В одном из местечек Волыни был знаменитый цадик - так называли хасиды подлинных праведников. В местечке, как и повсюду, были богачи, дававшие деньги в рост, домовладельцы, купцы, были люди, мечтавшие правдой и неправдой разбогатеть; словом, неправедных было вдоволь. Настал Судный день, когда, по верованиям религиозных евреев, Бог судит людей и определяет их дальнейшую судьбу. В Судный день они не едят, не пьют, пока не покажется вечерняя звезда и раввин не отпустит их из синагоги. В тот день в синагоге стояла тяжелая тишина. По лицу цадика люди видели, что Бог рассержен злыми делами обитателей местечка; не показывалась звезда; все ждали сурового приговора. Цадик просил Бога отпустить людям грехи, но Бог прикидывался глухим. Вдруг тишину нарушила маленькая дудочка. Среди бедноты, стоявшей позади, был портной с пятилетним сынишкой. Мальчику надоели молитвы, и он вспомнил, что у него в кармане грошовая дудочка, которую ему купил накануне отец. Все накинулись на портного: вот за такие выходки Господь покарает местечко!.. Но цадик увидел, что суровый Бог не выдержал и улыбнулся.

Вот и вся легенда. Она взволновала Маркиша, он воскликнул: «Да это об искусстве!..» Потом мы встали, пошли по домам. Маркиш довел меня до угла и неожиданно (мы говорили о чем-то другом) сказал: «Но сейчас, мало дудочки, сейчас нужна труба Маяковского…»
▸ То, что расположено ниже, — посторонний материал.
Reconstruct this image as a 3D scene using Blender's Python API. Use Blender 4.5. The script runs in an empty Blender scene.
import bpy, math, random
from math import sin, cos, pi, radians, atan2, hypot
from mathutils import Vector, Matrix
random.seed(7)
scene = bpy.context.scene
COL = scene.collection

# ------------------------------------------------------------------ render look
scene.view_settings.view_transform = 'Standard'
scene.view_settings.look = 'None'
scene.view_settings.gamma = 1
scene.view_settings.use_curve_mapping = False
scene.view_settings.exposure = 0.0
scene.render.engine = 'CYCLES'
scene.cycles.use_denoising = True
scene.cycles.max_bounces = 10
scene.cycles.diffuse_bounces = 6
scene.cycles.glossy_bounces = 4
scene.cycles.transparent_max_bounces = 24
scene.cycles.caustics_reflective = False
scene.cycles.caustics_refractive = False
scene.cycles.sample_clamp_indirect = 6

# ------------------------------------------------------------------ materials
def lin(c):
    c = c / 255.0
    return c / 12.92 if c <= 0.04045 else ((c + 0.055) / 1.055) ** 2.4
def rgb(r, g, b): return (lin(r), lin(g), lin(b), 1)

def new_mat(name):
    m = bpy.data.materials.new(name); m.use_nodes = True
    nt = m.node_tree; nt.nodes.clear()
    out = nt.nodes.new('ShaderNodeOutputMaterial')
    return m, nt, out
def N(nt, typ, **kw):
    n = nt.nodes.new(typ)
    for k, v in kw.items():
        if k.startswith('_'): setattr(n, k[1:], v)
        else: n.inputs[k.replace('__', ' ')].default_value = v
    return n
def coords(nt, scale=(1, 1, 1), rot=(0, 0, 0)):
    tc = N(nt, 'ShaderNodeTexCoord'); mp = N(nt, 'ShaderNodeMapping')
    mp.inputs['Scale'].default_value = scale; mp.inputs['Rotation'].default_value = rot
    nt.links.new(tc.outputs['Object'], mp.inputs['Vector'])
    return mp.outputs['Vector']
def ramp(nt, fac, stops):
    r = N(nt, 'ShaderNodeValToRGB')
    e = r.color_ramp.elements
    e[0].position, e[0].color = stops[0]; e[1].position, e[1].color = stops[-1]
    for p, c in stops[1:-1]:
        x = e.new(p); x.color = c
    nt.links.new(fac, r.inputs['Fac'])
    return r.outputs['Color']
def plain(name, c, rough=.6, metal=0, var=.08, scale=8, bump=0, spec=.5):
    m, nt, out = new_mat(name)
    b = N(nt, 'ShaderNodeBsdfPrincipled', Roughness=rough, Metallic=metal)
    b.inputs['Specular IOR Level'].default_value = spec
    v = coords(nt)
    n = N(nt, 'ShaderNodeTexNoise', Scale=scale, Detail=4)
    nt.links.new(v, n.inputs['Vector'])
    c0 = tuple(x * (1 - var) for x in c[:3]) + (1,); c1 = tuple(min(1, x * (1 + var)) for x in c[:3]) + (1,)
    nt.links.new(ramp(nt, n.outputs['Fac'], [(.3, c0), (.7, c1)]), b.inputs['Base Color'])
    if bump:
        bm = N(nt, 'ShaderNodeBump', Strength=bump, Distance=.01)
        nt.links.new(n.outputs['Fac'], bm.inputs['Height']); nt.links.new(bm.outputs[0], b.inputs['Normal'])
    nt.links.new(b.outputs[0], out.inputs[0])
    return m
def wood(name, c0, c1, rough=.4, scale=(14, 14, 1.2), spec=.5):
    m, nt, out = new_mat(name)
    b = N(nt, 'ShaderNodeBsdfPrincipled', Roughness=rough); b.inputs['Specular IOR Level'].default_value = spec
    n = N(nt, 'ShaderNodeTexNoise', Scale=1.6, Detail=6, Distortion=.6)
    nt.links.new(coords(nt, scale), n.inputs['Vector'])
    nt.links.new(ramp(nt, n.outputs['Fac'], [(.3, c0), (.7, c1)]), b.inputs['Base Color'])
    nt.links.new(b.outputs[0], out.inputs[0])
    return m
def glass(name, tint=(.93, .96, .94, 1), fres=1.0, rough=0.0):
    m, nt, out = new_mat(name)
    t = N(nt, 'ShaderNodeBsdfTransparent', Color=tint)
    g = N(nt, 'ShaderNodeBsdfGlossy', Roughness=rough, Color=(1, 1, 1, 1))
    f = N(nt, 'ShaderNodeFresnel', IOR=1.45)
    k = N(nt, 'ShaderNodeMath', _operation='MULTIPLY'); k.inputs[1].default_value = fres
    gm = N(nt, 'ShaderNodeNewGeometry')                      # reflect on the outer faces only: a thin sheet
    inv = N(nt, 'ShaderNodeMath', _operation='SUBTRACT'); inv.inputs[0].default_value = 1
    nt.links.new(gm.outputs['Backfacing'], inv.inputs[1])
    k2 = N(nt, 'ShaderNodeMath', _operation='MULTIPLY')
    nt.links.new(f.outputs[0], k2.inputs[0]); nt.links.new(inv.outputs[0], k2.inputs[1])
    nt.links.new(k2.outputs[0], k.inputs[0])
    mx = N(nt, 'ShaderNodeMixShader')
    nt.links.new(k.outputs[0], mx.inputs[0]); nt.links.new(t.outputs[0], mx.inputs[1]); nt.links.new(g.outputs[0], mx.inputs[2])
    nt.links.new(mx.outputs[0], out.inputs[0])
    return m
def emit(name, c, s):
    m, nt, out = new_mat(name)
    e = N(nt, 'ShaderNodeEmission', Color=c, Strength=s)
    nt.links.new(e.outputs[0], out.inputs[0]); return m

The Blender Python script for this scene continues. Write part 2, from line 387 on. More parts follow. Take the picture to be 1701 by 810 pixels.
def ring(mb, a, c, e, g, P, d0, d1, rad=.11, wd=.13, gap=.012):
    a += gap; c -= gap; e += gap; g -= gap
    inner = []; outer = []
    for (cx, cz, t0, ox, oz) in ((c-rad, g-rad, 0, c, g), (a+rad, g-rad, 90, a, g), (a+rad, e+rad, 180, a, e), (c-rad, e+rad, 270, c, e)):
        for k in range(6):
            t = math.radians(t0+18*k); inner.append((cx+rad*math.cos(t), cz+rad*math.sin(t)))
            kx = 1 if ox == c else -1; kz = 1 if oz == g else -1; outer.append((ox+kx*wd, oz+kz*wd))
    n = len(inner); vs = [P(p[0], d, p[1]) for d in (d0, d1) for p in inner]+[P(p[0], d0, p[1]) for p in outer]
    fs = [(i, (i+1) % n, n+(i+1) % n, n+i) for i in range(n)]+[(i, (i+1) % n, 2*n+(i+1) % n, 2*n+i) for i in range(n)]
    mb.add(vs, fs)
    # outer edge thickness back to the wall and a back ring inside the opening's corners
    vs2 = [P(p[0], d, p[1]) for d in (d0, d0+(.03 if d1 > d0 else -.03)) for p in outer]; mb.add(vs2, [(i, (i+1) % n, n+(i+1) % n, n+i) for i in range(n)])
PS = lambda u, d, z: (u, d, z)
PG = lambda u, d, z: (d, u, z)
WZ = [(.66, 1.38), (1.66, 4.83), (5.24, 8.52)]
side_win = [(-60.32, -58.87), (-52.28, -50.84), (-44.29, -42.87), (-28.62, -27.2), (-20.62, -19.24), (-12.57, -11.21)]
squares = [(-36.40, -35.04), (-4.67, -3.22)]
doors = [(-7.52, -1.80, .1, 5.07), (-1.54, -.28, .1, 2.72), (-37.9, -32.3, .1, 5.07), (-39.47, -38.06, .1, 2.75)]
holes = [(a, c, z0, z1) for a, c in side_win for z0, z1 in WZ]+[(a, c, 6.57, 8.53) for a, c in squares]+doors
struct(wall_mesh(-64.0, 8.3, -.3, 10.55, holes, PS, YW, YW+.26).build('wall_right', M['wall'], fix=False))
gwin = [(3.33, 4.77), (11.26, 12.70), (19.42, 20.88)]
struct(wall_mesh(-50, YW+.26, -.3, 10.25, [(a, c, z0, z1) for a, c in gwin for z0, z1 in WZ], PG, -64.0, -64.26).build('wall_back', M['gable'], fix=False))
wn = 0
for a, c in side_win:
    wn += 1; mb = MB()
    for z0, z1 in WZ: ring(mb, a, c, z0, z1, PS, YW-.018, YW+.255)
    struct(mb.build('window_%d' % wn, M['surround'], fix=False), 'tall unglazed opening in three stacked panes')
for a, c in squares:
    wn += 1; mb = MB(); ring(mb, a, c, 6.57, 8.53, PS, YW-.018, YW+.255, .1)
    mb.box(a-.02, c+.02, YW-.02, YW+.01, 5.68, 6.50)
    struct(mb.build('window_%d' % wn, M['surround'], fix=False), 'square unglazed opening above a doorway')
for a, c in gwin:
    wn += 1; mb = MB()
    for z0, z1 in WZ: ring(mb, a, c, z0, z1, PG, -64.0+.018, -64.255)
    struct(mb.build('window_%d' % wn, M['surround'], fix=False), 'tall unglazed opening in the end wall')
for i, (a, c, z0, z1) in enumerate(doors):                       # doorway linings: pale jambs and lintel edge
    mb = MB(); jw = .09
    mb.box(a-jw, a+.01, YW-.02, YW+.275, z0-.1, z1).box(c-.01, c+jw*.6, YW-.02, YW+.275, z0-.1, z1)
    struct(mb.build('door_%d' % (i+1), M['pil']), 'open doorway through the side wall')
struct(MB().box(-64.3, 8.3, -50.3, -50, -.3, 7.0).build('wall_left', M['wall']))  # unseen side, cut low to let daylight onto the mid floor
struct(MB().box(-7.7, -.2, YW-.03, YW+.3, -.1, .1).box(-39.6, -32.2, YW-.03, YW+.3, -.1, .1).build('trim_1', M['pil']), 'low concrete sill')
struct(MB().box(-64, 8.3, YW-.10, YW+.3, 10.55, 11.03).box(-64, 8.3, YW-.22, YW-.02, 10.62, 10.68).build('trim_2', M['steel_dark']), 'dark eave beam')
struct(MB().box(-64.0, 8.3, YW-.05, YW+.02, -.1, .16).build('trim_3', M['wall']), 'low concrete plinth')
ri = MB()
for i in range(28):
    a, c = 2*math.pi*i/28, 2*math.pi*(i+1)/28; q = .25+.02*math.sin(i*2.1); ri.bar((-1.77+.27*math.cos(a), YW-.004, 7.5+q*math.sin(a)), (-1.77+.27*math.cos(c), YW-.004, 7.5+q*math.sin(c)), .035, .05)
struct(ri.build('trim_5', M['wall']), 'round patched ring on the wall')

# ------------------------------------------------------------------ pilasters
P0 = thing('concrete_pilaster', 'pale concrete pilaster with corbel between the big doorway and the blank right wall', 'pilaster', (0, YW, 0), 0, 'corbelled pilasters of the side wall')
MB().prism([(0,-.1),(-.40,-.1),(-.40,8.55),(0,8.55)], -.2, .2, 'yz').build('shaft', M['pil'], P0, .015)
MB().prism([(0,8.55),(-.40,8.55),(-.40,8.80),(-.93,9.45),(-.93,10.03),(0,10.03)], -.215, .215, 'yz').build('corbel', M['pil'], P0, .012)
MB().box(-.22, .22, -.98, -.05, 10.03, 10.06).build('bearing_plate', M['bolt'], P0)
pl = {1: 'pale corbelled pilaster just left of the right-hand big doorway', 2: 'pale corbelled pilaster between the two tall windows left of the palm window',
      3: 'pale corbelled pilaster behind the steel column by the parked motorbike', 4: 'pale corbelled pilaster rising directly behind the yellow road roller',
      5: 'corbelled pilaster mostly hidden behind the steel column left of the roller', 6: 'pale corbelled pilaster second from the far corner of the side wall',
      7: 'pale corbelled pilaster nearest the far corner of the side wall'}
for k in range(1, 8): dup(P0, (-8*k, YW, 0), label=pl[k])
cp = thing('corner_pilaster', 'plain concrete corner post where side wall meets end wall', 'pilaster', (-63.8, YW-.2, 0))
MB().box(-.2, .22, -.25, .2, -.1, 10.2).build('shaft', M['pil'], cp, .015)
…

Мне кажется, что в этой фразе было объяснение многих трудных лет его жизни. Он не был создан ни для громких призывов, ни для эпических поэм, был поэтом с дудочкой, издававшей чистые, пронзительные звуки. Но воображаемого бога, способного улыбнуться, не оказалось, а век был шумным, и уши людей порой не различали музыки.

Стихотворцы всегда существовали, особенно много их развелось, когда производство стихов стало профессией. Маркиш был поэтом. Трудно, конечно, судить о стихах по переводам - я не знаю еврейского языка,- но всякий раз, беседуя с Маркишем, я поражался его природе: он воспринимал и громкие события, и детали быта как поэт. Это не только мое впечатление, об этом мне говорили люди, друг на друга непохожие, А. Н. Толстой, Тувим, Жан Ришар Блок, Заболоцкий, Незвал.